START

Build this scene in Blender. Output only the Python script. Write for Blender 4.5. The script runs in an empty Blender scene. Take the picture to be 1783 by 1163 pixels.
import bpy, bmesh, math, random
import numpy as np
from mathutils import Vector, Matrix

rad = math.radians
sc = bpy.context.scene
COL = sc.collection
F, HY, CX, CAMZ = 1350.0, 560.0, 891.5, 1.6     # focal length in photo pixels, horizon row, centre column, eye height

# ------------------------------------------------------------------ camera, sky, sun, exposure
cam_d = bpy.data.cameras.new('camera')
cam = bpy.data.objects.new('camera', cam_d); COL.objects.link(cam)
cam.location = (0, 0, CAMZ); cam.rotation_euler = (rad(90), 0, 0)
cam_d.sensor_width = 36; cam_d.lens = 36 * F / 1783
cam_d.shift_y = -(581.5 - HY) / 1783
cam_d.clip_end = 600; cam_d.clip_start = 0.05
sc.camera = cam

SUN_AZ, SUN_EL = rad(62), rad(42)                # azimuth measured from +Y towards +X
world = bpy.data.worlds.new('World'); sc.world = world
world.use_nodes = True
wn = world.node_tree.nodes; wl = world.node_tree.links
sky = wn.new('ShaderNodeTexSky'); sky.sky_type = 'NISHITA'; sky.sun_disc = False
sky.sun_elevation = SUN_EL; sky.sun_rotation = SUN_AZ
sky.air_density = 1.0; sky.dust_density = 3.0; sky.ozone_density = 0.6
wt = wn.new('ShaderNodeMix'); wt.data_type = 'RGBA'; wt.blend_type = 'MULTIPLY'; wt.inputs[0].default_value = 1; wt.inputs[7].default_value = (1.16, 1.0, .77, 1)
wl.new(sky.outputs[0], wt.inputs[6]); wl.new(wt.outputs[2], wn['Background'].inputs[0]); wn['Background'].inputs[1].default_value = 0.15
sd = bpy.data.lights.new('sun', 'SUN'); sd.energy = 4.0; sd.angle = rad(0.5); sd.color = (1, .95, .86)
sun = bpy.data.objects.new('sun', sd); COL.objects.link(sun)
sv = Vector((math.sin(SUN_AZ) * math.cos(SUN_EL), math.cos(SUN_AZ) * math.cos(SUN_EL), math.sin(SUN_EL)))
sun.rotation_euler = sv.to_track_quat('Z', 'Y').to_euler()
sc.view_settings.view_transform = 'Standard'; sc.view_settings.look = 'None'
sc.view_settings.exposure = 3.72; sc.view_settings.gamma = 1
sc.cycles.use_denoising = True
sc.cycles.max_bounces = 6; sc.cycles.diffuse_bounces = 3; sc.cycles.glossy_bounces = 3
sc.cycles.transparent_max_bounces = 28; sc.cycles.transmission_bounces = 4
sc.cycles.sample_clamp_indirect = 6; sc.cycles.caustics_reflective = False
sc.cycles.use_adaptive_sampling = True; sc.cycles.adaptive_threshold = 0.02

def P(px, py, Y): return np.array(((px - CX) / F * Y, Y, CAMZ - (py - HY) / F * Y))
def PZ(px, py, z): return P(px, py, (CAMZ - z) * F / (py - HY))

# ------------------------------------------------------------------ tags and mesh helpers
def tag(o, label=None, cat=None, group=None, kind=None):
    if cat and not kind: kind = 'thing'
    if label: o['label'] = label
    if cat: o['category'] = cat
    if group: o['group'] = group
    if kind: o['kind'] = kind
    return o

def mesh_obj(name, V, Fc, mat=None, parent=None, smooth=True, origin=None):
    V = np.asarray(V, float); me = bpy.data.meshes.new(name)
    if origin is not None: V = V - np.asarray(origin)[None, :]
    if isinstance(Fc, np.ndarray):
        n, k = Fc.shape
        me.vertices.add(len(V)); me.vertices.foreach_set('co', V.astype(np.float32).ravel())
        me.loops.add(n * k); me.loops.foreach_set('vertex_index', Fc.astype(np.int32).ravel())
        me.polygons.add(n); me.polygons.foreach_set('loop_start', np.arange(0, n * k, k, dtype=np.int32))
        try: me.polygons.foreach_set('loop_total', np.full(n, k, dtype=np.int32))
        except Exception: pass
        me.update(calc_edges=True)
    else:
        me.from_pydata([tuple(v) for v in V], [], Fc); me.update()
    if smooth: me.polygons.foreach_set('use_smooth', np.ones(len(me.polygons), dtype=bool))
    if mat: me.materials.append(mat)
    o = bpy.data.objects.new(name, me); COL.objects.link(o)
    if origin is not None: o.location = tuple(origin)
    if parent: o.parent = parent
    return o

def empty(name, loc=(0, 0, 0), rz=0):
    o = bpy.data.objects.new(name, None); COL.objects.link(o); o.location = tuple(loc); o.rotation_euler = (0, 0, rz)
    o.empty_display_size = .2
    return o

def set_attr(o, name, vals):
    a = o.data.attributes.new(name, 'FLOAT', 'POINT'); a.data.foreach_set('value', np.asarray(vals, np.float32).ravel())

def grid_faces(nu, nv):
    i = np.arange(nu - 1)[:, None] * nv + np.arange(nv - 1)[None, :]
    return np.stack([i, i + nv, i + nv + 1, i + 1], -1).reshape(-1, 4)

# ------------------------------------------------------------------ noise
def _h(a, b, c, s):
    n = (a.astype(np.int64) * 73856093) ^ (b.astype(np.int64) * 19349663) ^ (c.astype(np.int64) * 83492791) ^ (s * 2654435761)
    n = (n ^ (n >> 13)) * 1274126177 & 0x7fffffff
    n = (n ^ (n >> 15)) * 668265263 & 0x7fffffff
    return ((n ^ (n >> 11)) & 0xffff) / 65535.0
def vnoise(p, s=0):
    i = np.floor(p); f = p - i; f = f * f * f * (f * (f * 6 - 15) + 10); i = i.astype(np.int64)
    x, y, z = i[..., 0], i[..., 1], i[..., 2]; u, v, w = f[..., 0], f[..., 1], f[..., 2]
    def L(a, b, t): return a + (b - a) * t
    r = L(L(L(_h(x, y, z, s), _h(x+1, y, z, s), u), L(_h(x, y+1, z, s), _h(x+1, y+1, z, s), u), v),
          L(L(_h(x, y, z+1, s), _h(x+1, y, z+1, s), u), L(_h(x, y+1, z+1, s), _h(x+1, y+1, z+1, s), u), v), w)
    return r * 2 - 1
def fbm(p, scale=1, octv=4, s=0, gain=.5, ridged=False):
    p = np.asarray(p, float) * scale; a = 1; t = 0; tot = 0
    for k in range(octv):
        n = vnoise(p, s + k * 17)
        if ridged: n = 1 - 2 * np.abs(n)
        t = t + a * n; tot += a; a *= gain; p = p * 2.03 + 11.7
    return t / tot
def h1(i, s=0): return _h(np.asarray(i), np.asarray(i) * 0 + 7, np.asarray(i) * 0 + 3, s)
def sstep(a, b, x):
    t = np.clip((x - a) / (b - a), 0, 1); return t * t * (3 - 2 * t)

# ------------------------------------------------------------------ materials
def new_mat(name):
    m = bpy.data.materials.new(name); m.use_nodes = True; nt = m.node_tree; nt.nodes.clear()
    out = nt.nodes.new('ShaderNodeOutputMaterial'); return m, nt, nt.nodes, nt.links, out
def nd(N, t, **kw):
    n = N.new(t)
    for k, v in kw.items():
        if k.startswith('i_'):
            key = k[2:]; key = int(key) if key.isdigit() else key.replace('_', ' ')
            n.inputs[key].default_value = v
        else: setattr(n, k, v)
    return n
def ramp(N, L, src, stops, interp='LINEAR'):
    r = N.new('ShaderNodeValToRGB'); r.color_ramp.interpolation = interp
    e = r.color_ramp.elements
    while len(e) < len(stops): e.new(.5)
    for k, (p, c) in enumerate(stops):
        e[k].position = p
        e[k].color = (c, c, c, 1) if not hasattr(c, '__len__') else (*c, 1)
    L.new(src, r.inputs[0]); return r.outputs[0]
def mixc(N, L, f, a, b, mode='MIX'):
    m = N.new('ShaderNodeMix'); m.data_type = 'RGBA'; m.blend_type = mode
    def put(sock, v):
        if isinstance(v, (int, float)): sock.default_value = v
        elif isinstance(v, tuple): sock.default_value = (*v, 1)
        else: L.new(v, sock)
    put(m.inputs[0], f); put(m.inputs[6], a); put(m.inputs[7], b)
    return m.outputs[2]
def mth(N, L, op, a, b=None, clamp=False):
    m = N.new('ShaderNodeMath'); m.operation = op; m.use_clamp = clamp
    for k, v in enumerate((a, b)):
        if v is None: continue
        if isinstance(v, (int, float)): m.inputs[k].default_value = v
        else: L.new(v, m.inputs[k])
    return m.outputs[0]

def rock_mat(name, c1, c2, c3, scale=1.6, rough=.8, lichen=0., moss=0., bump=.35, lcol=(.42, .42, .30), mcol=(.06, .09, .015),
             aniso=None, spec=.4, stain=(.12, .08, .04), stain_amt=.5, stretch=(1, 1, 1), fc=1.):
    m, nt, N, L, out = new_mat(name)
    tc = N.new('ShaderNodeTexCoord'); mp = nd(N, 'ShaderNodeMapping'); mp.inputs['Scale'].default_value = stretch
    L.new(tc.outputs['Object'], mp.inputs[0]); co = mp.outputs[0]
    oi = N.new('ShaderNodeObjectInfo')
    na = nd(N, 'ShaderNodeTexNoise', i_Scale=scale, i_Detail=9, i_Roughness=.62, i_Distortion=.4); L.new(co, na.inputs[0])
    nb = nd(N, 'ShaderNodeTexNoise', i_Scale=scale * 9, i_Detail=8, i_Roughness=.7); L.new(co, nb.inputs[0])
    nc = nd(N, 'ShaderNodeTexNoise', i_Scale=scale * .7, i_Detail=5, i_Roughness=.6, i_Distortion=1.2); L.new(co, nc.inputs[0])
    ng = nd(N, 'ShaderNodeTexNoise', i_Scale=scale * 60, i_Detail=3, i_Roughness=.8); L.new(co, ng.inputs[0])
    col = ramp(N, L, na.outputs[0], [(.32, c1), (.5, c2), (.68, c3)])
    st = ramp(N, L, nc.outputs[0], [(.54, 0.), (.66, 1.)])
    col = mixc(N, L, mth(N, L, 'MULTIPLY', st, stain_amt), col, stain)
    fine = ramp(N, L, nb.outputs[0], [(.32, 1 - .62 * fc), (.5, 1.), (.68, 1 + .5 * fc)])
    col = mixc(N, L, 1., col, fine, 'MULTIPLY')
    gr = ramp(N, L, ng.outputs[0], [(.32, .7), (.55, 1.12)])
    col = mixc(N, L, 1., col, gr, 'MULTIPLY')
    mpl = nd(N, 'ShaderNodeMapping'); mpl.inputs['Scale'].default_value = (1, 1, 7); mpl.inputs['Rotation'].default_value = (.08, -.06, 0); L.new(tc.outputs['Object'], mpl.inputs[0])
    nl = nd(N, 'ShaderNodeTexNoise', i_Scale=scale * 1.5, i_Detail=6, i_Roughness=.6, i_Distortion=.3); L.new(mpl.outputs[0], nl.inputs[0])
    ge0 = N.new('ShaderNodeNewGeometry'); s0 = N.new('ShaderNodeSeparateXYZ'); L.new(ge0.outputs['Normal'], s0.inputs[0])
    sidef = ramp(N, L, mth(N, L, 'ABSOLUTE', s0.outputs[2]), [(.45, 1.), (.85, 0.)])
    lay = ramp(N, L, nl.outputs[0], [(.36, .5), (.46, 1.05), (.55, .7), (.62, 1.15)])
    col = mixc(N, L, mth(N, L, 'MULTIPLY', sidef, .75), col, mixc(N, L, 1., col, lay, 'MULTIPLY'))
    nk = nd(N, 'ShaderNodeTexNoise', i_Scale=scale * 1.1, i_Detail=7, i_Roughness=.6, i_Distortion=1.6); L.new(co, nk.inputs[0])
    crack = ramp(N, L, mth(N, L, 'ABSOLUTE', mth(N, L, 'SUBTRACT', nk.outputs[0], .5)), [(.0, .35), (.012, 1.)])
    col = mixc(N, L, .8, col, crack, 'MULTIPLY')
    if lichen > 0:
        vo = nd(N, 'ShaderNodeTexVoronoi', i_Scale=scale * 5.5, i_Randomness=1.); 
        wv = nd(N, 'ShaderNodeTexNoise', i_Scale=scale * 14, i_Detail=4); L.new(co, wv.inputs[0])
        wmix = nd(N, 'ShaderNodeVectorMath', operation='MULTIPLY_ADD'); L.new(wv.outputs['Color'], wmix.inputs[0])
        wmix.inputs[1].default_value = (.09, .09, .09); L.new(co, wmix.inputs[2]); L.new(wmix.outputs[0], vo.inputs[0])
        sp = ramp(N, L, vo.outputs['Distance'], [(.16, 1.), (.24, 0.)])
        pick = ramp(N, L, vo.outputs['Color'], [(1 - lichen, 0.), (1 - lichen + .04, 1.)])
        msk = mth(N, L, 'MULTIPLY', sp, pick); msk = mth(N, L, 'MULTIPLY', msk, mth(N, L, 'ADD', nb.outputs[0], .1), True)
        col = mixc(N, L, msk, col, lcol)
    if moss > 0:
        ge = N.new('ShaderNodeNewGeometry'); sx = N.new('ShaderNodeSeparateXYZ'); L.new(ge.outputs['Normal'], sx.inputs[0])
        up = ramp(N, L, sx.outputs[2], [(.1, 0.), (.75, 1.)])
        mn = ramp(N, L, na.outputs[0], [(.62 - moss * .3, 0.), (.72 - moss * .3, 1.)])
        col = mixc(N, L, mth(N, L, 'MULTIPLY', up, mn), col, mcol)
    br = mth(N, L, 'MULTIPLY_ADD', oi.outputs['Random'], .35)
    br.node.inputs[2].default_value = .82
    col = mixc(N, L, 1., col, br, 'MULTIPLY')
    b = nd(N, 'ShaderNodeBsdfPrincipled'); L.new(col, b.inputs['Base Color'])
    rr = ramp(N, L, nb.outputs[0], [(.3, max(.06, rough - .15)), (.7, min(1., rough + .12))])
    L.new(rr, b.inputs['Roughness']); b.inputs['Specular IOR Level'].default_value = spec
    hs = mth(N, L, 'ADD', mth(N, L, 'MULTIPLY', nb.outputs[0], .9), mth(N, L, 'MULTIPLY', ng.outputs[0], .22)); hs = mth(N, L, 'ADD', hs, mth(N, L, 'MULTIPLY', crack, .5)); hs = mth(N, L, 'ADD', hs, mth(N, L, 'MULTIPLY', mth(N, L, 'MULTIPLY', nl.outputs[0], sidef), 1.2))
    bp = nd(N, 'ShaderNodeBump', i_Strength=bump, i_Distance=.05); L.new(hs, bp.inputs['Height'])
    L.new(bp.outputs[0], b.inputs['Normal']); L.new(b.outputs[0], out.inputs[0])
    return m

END

- [EXERCISE DESCRIPTION]:
Please repeat word for word the lines above that run from the beginning through the line containing "sc.camera = cam", keeping both the first and that last line.

- [SOLUTION TO THE EXERCISE]:
Build this scene in Blender. Output only the Python script. Write for Blender 4.5. The script runs in an empty Blender scene. Take the picture to be 1783 by 1163 pixels.
import bpy, bmesh, math, random
import numpy as np
from mathutils import Vector, Matrix

rad = math.radians
sc = bpy.context.scene
COL = sc.collection
F, HY, CX, CAMZ = 1350.0, 560.0, 891.5, 1.6     # focal length in photo pixels, horizon row, centre column, eye height

# ------------------------------------------------------------------ camera, sky, sun, exposure
cam_d = bpy.data.cameras.new('camera')
cam = bpy.data.objects.new('camera', cam_d); COL.objects.link(cam)
cam.location = (0, 0, CAMZ); cam.rotation_euler = (rad(90), 0, 0)
cam_d.sensor_width = 36; cam_d.lens = 36 * F / 1783
cam_d.shift_y = -(581.5 - HY) / 1783
cam_d.clip_end = 600; cam_d.clip_start = 0.05
sc.camera = cam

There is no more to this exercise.